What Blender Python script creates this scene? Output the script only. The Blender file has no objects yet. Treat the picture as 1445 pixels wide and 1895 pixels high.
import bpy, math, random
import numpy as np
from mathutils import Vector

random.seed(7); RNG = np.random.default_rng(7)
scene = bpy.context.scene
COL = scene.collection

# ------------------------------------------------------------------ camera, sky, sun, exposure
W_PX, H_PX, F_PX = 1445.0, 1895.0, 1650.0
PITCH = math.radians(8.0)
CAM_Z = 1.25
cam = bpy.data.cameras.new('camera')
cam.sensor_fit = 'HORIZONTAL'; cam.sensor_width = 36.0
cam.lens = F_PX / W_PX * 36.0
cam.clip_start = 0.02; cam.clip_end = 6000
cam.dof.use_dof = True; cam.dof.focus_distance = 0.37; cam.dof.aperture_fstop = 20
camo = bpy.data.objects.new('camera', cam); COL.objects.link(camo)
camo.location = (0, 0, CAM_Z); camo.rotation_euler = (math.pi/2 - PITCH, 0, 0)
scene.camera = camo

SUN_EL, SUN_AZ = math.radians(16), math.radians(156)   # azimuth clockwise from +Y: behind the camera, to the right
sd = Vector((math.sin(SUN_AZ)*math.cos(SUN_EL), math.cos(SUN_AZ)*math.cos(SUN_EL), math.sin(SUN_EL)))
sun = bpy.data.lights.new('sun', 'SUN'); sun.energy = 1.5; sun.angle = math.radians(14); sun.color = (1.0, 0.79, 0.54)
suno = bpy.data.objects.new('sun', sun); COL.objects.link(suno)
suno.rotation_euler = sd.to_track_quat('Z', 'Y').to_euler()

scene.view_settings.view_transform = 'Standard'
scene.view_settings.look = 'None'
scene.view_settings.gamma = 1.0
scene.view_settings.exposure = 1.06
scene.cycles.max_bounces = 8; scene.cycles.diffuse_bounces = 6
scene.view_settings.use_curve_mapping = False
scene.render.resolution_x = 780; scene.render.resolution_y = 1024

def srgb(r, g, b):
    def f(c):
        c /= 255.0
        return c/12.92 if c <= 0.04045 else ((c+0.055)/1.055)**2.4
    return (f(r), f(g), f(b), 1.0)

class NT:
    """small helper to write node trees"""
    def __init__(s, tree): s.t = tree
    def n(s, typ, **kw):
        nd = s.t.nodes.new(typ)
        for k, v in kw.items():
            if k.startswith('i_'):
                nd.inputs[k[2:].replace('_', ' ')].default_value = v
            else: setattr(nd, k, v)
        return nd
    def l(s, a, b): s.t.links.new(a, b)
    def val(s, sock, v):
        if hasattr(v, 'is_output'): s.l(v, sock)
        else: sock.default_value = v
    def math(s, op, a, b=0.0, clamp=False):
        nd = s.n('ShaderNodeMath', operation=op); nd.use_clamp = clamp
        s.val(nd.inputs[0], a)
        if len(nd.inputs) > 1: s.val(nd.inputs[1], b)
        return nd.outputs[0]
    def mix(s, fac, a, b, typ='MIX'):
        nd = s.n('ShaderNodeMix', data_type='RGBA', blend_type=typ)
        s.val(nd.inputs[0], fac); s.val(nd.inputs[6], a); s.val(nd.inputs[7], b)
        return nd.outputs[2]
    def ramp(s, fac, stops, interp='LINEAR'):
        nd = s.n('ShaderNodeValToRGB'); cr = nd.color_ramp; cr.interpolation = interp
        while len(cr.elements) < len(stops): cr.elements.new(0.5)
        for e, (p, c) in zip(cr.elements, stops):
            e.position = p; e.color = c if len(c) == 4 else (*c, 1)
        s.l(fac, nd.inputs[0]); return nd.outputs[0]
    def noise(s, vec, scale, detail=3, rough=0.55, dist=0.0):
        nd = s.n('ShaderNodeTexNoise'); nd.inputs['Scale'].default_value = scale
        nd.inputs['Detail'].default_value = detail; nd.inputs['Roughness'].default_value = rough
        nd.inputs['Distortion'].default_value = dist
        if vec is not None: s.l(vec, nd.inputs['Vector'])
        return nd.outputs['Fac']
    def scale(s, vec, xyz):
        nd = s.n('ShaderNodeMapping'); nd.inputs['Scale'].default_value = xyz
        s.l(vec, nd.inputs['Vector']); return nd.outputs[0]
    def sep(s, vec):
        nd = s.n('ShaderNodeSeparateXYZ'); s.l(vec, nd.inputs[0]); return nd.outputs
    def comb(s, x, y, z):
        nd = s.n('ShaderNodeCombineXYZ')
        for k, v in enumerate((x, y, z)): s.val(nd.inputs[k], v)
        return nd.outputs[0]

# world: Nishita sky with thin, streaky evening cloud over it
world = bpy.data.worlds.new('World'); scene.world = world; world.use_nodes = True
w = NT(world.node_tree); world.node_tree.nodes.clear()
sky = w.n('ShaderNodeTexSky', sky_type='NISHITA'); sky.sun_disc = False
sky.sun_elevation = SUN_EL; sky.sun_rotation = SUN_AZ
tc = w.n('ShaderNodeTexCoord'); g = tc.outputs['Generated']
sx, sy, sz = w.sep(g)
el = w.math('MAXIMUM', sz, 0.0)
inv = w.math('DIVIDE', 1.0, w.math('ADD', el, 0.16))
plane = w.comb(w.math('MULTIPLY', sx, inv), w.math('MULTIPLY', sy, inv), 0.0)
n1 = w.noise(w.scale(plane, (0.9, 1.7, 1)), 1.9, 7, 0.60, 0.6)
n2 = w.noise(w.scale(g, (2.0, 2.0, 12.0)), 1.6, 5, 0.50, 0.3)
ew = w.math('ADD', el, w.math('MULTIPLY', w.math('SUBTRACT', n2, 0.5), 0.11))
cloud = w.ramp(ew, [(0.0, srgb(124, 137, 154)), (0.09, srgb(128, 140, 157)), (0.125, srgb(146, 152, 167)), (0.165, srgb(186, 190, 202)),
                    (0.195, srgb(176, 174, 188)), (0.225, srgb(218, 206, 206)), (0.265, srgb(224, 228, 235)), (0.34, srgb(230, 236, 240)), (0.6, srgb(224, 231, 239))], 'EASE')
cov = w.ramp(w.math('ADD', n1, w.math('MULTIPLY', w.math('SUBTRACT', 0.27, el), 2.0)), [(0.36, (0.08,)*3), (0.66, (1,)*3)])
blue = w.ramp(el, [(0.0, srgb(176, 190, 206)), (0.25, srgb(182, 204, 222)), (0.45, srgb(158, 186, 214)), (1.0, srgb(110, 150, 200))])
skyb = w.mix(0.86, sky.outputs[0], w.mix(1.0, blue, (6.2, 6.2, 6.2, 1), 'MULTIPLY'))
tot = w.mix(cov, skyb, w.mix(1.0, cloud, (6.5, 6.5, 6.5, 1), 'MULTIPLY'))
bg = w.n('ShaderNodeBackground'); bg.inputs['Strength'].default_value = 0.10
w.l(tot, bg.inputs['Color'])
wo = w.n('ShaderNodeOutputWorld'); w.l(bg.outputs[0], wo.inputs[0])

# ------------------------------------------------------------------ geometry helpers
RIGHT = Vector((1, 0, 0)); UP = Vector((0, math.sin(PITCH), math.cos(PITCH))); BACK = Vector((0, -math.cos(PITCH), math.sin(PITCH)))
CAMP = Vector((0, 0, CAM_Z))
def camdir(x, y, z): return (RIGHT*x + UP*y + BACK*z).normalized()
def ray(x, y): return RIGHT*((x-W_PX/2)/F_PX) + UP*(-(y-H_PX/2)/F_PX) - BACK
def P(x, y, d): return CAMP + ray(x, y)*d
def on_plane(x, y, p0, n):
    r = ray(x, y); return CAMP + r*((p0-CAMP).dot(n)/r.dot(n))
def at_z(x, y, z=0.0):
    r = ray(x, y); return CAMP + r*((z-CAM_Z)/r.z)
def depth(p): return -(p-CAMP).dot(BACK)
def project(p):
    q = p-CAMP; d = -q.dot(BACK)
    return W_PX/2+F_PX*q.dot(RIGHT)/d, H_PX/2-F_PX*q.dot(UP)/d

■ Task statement
In this exercise, copy only the lines from the opening line of the material through the line where "return (f(r), f(g), f(b), 1.0)" appears.

■ Solution to this task
What Blender Python script creates this scene? Output the script only. The Blender file has no objects yet. Treat the picture as 1445 pixels wide and 1895 pixels high.
import bpy, math, random
import numpy as np
from mathutils import Vector

random.seed(7); RNG = np.random.default_rng(7)
scene = bpy.context.scene
COL = scene.collection

# ------------------------------------------------------------------ camera, sky, sun, exposure
W_PX, H_PX, F_PX = 1445.0, 1895.0, 1650.0
PITCH = math.radians(8.0)
CAM_Z = 1.25
cam = bpy.data.cameras.new('camera')
cam.sensor_fit = 'HORIZONTAL'; cam.sensor_width = 36.0
cam.lens = F_PX / W_PX * 36.0
cam.clip_start = 0.02; cam.clip_end = 6000
cam.dof.use_dof = True; cam.dof.focus_distance = 0.37; cam.dof.aperture_fstop = 20
camo = bpy.data.objects.new('camera', cam); COL.objects.link(camo)
camo.location = (0, 0, CAM_Z); camo.rotation_euler = (math.pi/2 - PITCH, 0, 0)
scene.camera = camo

SUN_EL, SUN_AZ = math.radians(16), math.radians(156)   # azimuth clockwise from +Y: behind the camera, to the right
sd = Vector((math.sin(SUN_AZ)*math.cos(SUN_EL), math.cos(SUN_AZ)*math.cos(SUN_EL), math.sin(SUN_EL)))
sun = bpy.data.lights.new('sun', 'SUN'); sun.energy = 1.5; sun.angle = math.radians(14); sun.color = (1.0, 0.79, 0.54)
suno = bpy.data.objects.new('sun', sun); COL.objects.link(suno)
suno.rotation_euler = sd.to_track_quat('Z', 'Y').to_euler()

scene.view_settings.view_transform = 'Standard'
scene.view_settings.look = 'None'
scene.view_settings.gamma = 1.0
scene.view_settings.exposure = 1.06
scene.cycles.max_bounces = 8; scene.cycles.diffuse_bounces = 6
scene.view_settings.use_curve_mapping = False
scene.render.resolution_x = 780; scene.render.resolution_y = 1024

def srgb(r, g, b):
    def f(c):
        c /= 255.0
        return c/12.92 if c <= 0.04045 else ((c+0.055)/1.055)**2.4
    return (f(r), f(g), f(b), 1.0)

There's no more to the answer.